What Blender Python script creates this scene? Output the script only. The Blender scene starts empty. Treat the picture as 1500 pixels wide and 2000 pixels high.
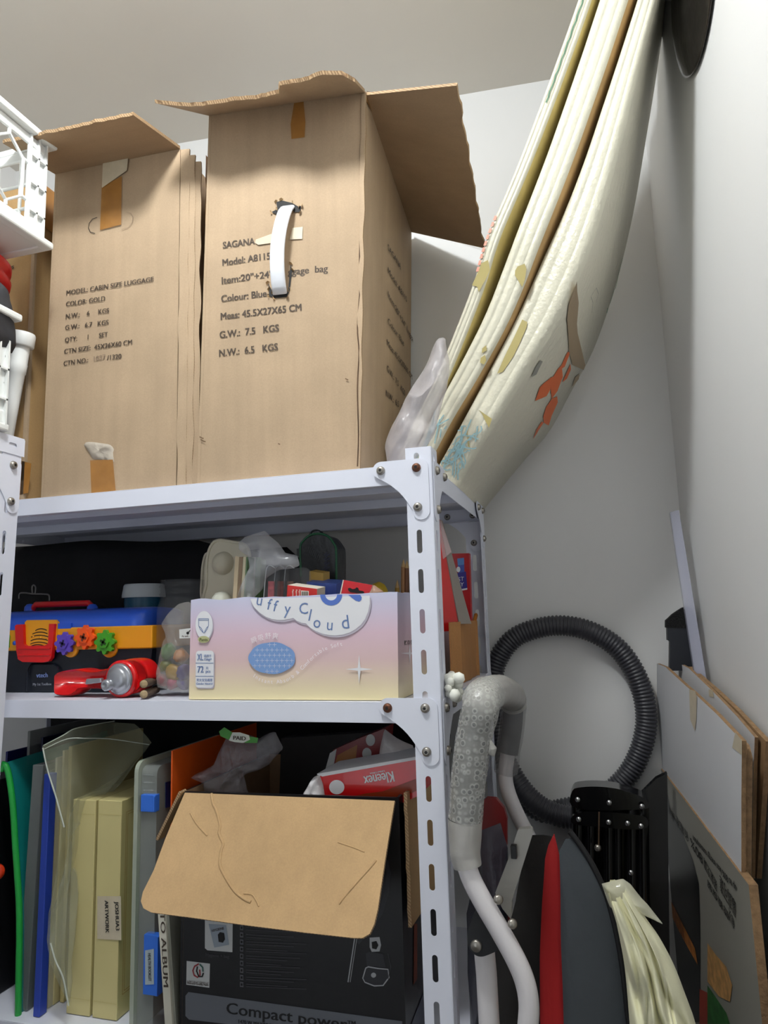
import bpy, bmesh, math, random
from mathutils import Vector, Matrix, noise as mnoise
random.seed(4)
SC = bpy.context.scene
COL = SC.collection
V = Vector
R_ = math.radians

# ------------------------------------------------------------------ camera
F = 1378.0
YAW, PITCH, ROLL = R_(-16.316), R_(8.401), R_(-1.687)
O = V((0, 0, 1.5))
fw = V((math.sin(YAW) * math.cos(PITCH), math.cos(YAW) * math.cos(PITCH), math.sin(PITCH)))
_r = V((math.cos(YAW), -math.sin(YAW), 0))
_u = _r.cross(fw)
CR = _r * math.cos(ROLL) + _u * math.sin(ROLL)
CU = -_r * math.sin(ROLL) + _u * math.cos(ROLL)
cam_d = bpy.data.cameras.new('camera')
cam_d.sensor_fit = 'VERTICAL'
cam_d.sensor_height = 24.0
cam_d.lens = 24.0 * F / 2000.0
cam_d.clip_start = 0.02
cam = bpy.data.objects.new('camera', cam_d)
COL.objects.link(cam)
m4 = Matrix.Identity(4)
for i in range(3):
    m4[i][0], m4[i][1], m4[i][2], m4[i][3] = CR[i], CU[i], -fw[i], O[i]
cam.matrix_world = m4
SC.camera = cam

# ------------------------------------------------------------------ light
w = bpy.data.worlds.new('world')
SC.world = w
w.use_nodes = True
w.node_tree.nodes['Background'].inputs[0].default_value = (0.8, 0.85, 1, 1)
w.node_tree.nodes['Background'].inputs[1].default_value = 0.05
LAMP = bpy.data.lights.new('ceiling_light', 'POINT')
LAMP.shadow_soft_size = 0.075
LAMP.energy = 30
LAMP.color = (0.94, 0.98, 1.0)
lo = bpy.data.objects.new('ceiling_light', LAMP)
lo.location = (-0.42, 0.42, 2.70)
COL.objects.link(lo)
FILL = bpy.data.lights.new('cool_fill_light', 'AREA')     # cool fill added behind the viewer; no doorway is modelled
FILL.shape = 'RECTANGLE'
FILL.size = 0.8
FILL.size_y = 1.9
FILL.energy = 4.5
FILL.color = (0.82, 0.9, 1.0)
dl = bpy.data.objects.new('cool_fill_light', FILL)
dl.location = (-0.85, -1.42, 1.15)
dl.rotation_euler = (R_(90), 0, R_(-14))
COL.objects.link(dl)
SC.view_settings.view_transform = 'Standard'
SC.view_settings.look = 'None'
SC.view_settings.gamma = 1
SC.view_settings.exposure = 0.14
SC.view_settings.use_curve_mapping = False
SC.cycles.max_bounces = 10
SC.cycles.transparent_max_bounces = 24


# ------------------------------------------------------------------ measuring helpers
def ray(px, py):
    return CR * ((px - 750) / F) - CU * ((py - 1000) / F) + fw
def on(px, py, n, p):
    d = ray(px, py)
    n = V(n)
    return O + d * ((V(p) - O).dot(n) / d.dot(n))
def Y(px, py, y): return on(px, py, (0, 1, 0), (0, y, 0))
def X(px, py, x): return on(px, py, (1, 0, 0), (x, 0, 0))
def Z(px, py, z): return on(px, py, (0, 0, 1), (0, 0, z))
def zm(ox, oy, s, pts): return [(ox + a / s, oy + b / s) for a, b in pts]
def lerp(a, b, t): return a + (b - a) * t


# ------------------------------------------------------------------ materials
def lin(c):
    o = []
    for v in c[:3]:
        v = v / 255.0
        o.append(v / 12.92 if v <= 0.04045 else ((v + 0.055) / 1.055) ** 2.4)
    return o
MATS = {}
def P(name, rgb, rough=0.5, metal=0.0, alpha=1.0, var=None, bump=None, spec=0.5, trans=0.0, coat=0.0, sss=0.0, ior=None):
    if name in MATS: return MATS[name]
    m = bpy.data.materials.new(name)
    m.use_nodes = True
    nt = m.node_tree
    b = nt.nodes['Principled BSDF']
    c = lin(rgb)
    b.inputs['Base Color'].default_value = (*c, 1)
    b.inputs['Roughness'].default_value = rough
    b.inputs['Metallic'].default_value = metal
    b.inputs['Alpha'].default_value = alpha
    b.inputs['Specular IOR Level'].default_value = spec
    b.inputs['Transmission Weight'].default_value = trans
    b.inputs['Coat Weight'].default_value = coat
    if ior: b.inputs['IOR'].default_value = ior
    tc = nt.nodes.new('ShaderNodeTexCoord')
    if var:
        n = nt.nodes.new('ShaderNodeTexNoise')
        n.inputs['Scale'].default_value = var[0]
        n.inputs['Detail'].default_value = 5
        nt.links.new(tc.outputs['Object'], n.inputs['Vector'])
        cr = nt.nodes.new('ShaderNodeValToRGB')
        a = var[1]
        cr.color_ramp.elements[0].position = 0.3
        cr.color_ramp.elements[1].position = 0.7
        cr.color_ramp.elements[0].color = (*[x * (1 - a) for x in c], 1)
        cr.color_ramp.elements[1].color = (*[min(1, x * (1 + a)) for x in c], 1)
        nt.links.new(n.outputs['Fac'], cr.inputs['Fac'])
        nt.links.new(cr.outputs['Color'], b.inputs['Base Color'])
    if bump:
        n2 = nt.nodes.new('ShaderNodeTexNoise')
        n2.inputs['Scale'].default_value = bump[0]
        n2.inputs['Detail'].default_value = 4
        nt.links.new(tc.outputs['Object'], n2.inputs['Vector'])
        bp = nt.nodes.new('ShaderNodeBump')
        bp.inputs['Strength'].default_value = bump[1]
        bp.inputs['Distance'].default_value = bump[2] if len(bump) > 2 else 0.002
        nt.links.new(n2.outputs['Fac'], bp.inputs['Height'])
        nt.links.new(bp.outputs['Normal'], b.inputs['Normal'])
    MATS[name] = m
    return m
def cardboard(name, rgb, axis='x', flute=900, amt=0.06, bumpd=0.0006):
    """brown board: blotchy paper, faint flute lines running up the panel"""
    m = P(name, rgb, 0.75, var=(9, 0.07), spec=0.25)
    nt = m.node_tree
    b = nt.nodes['Principled BSDF']
    tc = [n for n in nt.nodes if n.type == 'TEX_COORD'][0]
    col_in = b.inputs['Base Color'].links[0].from_socket
    mp = nt.nodes.new('ShaderNodeMapping')
    mp.inputs['Scale'].default_value = {'x': (60, 60, 2.2), 'z': (2.2, 2.2, 60), 'y': (2.2, 60, 60)}[axis]
    nt.links.new(tc.outputs['Object'], mp.inputs['Vector'])
    n = nt.nodes.new('ShaderNodeTexNoise')
    n.inputs['Scale'].default_value = 1.0
    n.inputs['Detail'].default_value = 3
    nt.links.new(mp.outputs['Vector'], n.inputs['Vector'])
    f = nt.nodes.new('ShaderNodeTexNoise')
    f.inputs['Scale'].default_value = 420
    nt.links.new(tc.outputs['Object'], f.inputs['Vector'])
    ad = nt.nodes.new('ShaderNodeMath')
    ad.operation = 'ADD'
    nt.links.new(n.outputs['Fac'], ad.inputs[0])
    nt.links.new(f.outputs['Fac'], ad.inputs[1])
    mr = nt.nodes.new('ShaderNodeMapRange')
    mr.inputs[1].default_value = 0.7
    mr.inputs[2].default_value = 1.3
    mr.inputs[3].default_value = 1 - amt
    mr.inputs[4].default_value = 1 + amt
    nt.links.new(ad.outputs[0], mr.inputs[0])
    mx = nt.nodes.new('ShaderNodeMix')
    mx.data_type = 'RGBA'
    mx.blend_type = 'MULTIPLY'
    mx.inputs[0].default_value = 1
    nt.links.new(col_in, mx.inputs[6])
    nt.links.new(mr.outputs[0], mx.inputs[7])
    nt.links.new(mx.outputs[2], b.inputs['Base Color'])
    bp = nt.nodes.new('ShaderNodeBump')
    bp.inputs['Strength'].default_value = 0.35
    bp.inputs['Distance'].default_value = bumpd
    nt.links.new(n.outputs['Fac'], bp.inputs['Height'])
    nt.links.new(bp.outputs['Normal'], b.inputs['Normal'])
    return m
def striped(name, a, b_, scale, axis='X', rough=0.7, dist=1.5):
    """two-colour stripes (corrugated board edges, worn seams)"""
    m = P(name, a, rough)
    nt = m.node_tree
    b = nt.nodes['Principled BSDF']
    tc = [n for n in nt.nodes if n.type == 'TEX_COORD'][0]
    wv = nt.nodes.new('ShaderNodeTexWave')
    wv.bands_direction = axis
    wv.inputs['Scale'].default_value = scale
    wv.inputs['Distortion'].default_value = dist
    nt.links.new(tc.outputs['Object'], wv.inputs['Vector'])
    cr = nt.nodes.new('ShaderNodeValToRGB')
    cr.color_ramp.elements[0].color = (*lin(a), 1)
    cr.color_ramp.elements[1].color = (*lin(b_), 1)
    nt.links.new(wv.outputs['Fac'], cr.inputs['Fac'])
    nt.links.new(cr.outputs['Color'], b.inputs['Base Color'])
    return m
def zgrad(name, stops, rough=0.55):
    """print that fades from band to band up the carton (Generated z)"""
    m = P(name, (255, 255, 255), rough)
    nt = m.node_tree
    b = nt.nodes['Principled BSDF']
    tc = [n for n in nt.nodes if n.type == 'TEX_COORD'][0]
    sp = nt.nodes.new('ShaderNodeSeparateXYZ')
    nt.links.new(tc.outputs['Generated'], sp.inputs[0])
    cr = nt.nodes.new('ShaderNodeValToRGB')
    els = cr.color_ramp.elements
    while len(els) < len(stops): els.new(0.5)
    for e, (p, c) in zip(els, stops):
        e.position = p
        e.color = (*lin(c), 1)
    nt.links.new(sp.outputs[2], cr.inputs['Fac'])
    nt.links.new(cr.outputs['Color'], b.inputs['Base Color'])
    return m
def film(name, rgb=(235, 238, 240), alpha=0.2, rough=0.12, bump=None):
    """thin clear plastic: mostly see-through, glossy"""
    return P(name, rgb, rough, alpha=alpha, spec=0.9, bump=bump)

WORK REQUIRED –
Reproduce the material above exactly, first line through the line that contains "SC.camera = cam", minus the pictures.

EXERCISE OUTPUT –
What Blender Python script creates this scene? Output the script only. The Blender scene starts empty. Treat the picture as 1500 pixels wide and 2000 pixels high.
import bpy, bmesh, math, random
from mathutils import Vector, Matrix, noise as mnoise
random.seed(4)
SC = bpy.context.scene
COL = SC.collection
V = Vector
R_ = math.radians

# ------------------------------------------------------------------ camera
F = 1378.0
YAW, PITCH, ROLL = R_(-16.316), R_(8.401), R_(-1.687)
O = V((0, 0, 1.5))
fw = V((math.sin(YAW) * math.cos(PITCH), math.cos(YAW) * math.cos(PITCH), math.sin(PITCH)))
_r = V((math.cos(YAW), -math.sin(YAW), 0))
_u = _r.cross(fw)
CR = _r * math.cos(ROLL) + _u * math.sin(ROLL)
CU = -_r * math.sin(ROLL) + _u * math.cos(ROLL)
cam_d = bpy.data.cameras.new('camera')
cam_d.sensor_fit = 'VERTICAL'
cam_d.sensor_height = 24.0
cam_d.lens = 24.0 * F / 2000.0
cam_d.clip_start = 0.02
cam = bpy.data.objects.new('camera', cam_d)
COL.objects.link(cam)
m4 = Matrix.Identity(4)
for i in range(3):
    m4[i][0], m4[i][1], m4[i][2], m4[i][3] = CR[i], CU[i], -fw[i], O[i]
cam.matrix_world = m4
SC.camera = cam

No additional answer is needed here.